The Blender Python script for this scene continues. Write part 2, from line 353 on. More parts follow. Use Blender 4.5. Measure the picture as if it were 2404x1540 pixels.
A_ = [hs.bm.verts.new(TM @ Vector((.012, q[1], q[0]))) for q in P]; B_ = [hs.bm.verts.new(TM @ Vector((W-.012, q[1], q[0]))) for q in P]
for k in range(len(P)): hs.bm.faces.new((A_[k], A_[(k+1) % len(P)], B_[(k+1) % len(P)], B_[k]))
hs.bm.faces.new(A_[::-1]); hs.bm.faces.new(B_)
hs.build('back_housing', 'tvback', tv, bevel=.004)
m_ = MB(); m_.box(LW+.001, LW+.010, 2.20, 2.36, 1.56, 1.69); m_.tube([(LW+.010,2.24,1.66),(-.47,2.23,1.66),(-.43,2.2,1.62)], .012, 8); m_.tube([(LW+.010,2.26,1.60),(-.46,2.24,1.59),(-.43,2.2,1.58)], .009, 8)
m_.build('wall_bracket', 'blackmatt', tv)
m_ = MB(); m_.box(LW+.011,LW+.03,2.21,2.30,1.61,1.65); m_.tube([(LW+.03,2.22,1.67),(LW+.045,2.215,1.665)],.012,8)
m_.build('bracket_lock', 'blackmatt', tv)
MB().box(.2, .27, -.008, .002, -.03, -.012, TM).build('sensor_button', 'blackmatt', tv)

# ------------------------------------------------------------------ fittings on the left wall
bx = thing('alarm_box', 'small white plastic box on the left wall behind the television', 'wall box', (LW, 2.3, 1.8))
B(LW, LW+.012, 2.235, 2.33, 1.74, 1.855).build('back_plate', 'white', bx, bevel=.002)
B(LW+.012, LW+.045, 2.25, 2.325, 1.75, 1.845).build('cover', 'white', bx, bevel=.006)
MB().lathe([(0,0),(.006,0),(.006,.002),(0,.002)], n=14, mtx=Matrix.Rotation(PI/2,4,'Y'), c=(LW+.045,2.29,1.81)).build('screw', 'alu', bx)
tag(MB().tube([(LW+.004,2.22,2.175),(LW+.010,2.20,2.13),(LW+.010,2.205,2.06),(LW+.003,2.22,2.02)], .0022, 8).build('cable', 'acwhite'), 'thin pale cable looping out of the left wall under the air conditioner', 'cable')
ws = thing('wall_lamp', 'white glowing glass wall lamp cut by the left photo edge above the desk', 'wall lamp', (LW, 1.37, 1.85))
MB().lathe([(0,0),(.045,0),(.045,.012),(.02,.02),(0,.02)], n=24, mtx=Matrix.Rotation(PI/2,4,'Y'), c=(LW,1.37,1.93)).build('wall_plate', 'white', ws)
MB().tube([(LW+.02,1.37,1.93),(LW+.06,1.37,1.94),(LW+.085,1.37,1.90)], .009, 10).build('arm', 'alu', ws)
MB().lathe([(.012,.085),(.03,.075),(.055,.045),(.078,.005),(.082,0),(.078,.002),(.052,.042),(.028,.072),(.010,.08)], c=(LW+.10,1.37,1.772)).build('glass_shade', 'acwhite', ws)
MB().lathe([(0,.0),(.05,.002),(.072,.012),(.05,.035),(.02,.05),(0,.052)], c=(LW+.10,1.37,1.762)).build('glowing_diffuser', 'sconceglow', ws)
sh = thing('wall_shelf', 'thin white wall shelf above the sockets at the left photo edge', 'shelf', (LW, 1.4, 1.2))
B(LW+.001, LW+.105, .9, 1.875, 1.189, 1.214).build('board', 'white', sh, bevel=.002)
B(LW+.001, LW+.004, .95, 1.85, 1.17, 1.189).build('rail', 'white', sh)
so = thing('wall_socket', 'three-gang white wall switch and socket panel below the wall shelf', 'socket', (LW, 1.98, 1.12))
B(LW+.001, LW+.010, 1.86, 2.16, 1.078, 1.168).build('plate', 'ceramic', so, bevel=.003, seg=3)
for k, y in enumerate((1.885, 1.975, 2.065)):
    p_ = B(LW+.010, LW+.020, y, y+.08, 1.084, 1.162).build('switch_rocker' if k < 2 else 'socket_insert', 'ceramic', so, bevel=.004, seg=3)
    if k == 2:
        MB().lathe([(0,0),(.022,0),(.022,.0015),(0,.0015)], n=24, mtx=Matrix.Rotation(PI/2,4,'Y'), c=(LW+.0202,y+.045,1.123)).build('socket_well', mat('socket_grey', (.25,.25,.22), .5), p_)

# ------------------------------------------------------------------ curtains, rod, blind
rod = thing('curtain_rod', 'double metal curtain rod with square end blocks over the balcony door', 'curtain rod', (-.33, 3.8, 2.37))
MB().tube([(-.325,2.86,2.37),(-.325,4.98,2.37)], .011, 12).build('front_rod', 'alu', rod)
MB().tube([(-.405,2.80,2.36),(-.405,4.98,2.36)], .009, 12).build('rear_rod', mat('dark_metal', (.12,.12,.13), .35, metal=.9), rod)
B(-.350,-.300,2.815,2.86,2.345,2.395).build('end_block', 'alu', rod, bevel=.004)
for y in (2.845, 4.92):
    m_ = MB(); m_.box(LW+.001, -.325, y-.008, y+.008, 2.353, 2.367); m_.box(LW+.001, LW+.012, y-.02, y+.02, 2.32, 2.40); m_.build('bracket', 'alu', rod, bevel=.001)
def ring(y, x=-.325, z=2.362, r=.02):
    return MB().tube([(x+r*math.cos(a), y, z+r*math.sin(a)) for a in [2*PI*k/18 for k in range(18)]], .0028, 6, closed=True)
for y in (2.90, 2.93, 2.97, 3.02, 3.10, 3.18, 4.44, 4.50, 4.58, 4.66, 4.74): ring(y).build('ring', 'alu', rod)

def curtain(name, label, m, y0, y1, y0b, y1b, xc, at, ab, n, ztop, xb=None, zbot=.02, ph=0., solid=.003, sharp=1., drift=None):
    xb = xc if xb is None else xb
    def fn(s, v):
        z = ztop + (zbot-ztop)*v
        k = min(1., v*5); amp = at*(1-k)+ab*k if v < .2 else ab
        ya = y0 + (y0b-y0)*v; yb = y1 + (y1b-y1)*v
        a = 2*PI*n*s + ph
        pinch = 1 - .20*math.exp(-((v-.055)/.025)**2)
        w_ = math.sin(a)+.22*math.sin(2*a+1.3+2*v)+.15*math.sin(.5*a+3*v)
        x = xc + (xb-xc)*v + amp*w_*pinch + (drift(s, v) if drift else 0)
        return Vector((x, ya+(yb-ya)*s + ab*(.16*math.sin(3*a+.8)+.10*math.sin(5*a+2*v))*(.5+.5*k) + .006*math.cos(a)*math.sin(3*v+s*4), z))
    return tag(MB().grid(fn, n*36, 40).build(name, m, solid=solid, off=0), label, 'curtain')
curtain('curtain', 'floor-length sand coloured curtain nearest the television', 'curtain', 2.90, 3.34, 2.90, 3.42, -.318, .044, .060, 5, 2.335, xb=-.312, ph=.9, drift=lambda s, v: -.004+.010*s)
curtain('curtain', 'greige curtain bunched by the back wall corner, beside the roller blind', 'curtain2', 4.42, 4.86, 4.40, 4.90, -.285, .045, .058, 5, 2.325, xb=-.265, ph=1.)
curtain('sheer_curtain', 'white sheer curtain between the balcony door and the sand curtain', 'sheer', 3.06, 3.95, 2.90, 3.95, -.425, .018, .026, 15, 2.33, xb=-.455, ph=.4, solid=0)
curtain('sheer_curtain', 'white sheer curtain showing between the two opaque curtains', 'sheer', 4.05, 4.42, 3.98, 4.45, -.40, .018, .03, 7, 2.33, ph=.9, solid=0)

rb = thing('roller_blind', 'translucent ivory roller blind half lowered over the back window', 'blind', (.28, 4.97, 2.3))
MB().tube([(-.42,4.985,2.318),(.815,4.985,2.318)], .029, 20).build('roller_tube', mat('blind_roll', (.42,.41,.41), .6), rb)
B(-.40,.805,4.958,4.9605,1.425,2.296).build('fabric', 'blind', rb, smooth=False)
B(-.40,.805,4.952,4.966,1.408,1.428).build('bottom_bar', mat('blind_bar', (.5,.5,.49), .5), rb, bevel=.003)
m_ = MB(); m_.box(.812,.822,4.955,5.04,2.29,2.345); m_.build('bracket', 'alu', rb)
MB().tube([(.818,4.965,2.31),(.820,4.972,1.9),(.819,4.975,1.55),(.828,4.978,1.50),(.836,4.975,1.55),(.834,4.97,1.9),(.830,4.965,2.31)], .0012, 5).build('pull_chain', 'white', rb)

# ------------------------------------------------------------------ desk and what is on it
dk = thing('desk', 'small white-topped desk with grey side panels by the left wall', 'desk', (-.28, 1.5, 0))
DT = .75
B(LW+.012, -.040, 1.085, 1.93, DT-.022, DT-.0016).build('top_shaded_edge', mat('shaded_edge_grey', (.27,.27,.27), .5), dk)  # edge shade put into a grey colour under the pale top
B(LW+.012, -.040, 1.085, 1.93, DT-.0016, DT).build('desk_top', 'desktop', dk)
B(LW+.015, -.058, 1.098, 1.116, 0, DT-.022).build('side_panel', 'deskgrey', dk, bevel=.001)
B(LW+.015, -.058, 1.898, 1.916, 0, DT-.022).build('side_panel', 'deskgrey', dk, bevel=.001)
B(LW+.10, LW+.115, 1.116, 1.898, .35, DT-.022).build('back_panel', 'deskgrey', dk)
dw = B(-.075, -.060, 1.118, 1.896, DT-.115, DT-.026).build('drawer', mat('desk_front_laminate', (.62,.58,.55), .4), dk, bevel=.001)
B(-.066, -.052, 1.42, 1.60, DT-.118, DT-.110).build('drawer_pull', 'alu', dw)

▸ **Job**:
Quote exactly the first line of the data and every line after it through the one holding "TM).build('sensor_button', 'blackmatt', tv)".

▸ **Problem solution**:
The Blender Python script for this scene continues. Write part 2, from line 353 on. More parts follow. Use Blender 4.5. Measure the picture as if it were 2404x1540 pixels.
A_ = [hs.bm.verts.new(TM @ Vector((.012, q[1], q[0]))) for q in P]; B_ = [hs.bm.verts.new(TM @ Vector((W-.012, q[1], q[0]))) for q in P]
for k in range(len(P)): hs.bm.faces.new((A_[k], A_[(k+1) % len(P)], B_[(k+1) % len(P)], B_[k]))
hs.bm.faces.new(A_[::-1]); hs.bm.faces.new(B_)
hs.build('back_housing', 'tvback', tv, bevel=.004)
m_ = MB(); m_.box(LW+.001, LW+.010, 2.20, 2.36, 1.56, 1.69); m_.tube([(LW+.010,2.24,1.66),(-.47,2.23,1.66),(-.43,2.2,1.62)], .012, 8); m_.tube([(LW+.010,2.26,1.60),(-.46,2.24,1.59),(-.43,2.2,1.58)], .009, 8)
m_.build('wall_bracket', 'blackmatt', tv)
m_ = MB(); m_.box(LW+.011,LW+.03,2.21,2.30,1.61,1.65); m_.tube([(LW+.03,2.22,1.67),(LW+.045,2.215,1.665)],.012,8)
m_.build('bracket_lock', 'blackmatt', tv)
MB().box(.2, .27, -.008, .002, -.03, -.012, TM).build('sensor_button', 'blackmatt', tv)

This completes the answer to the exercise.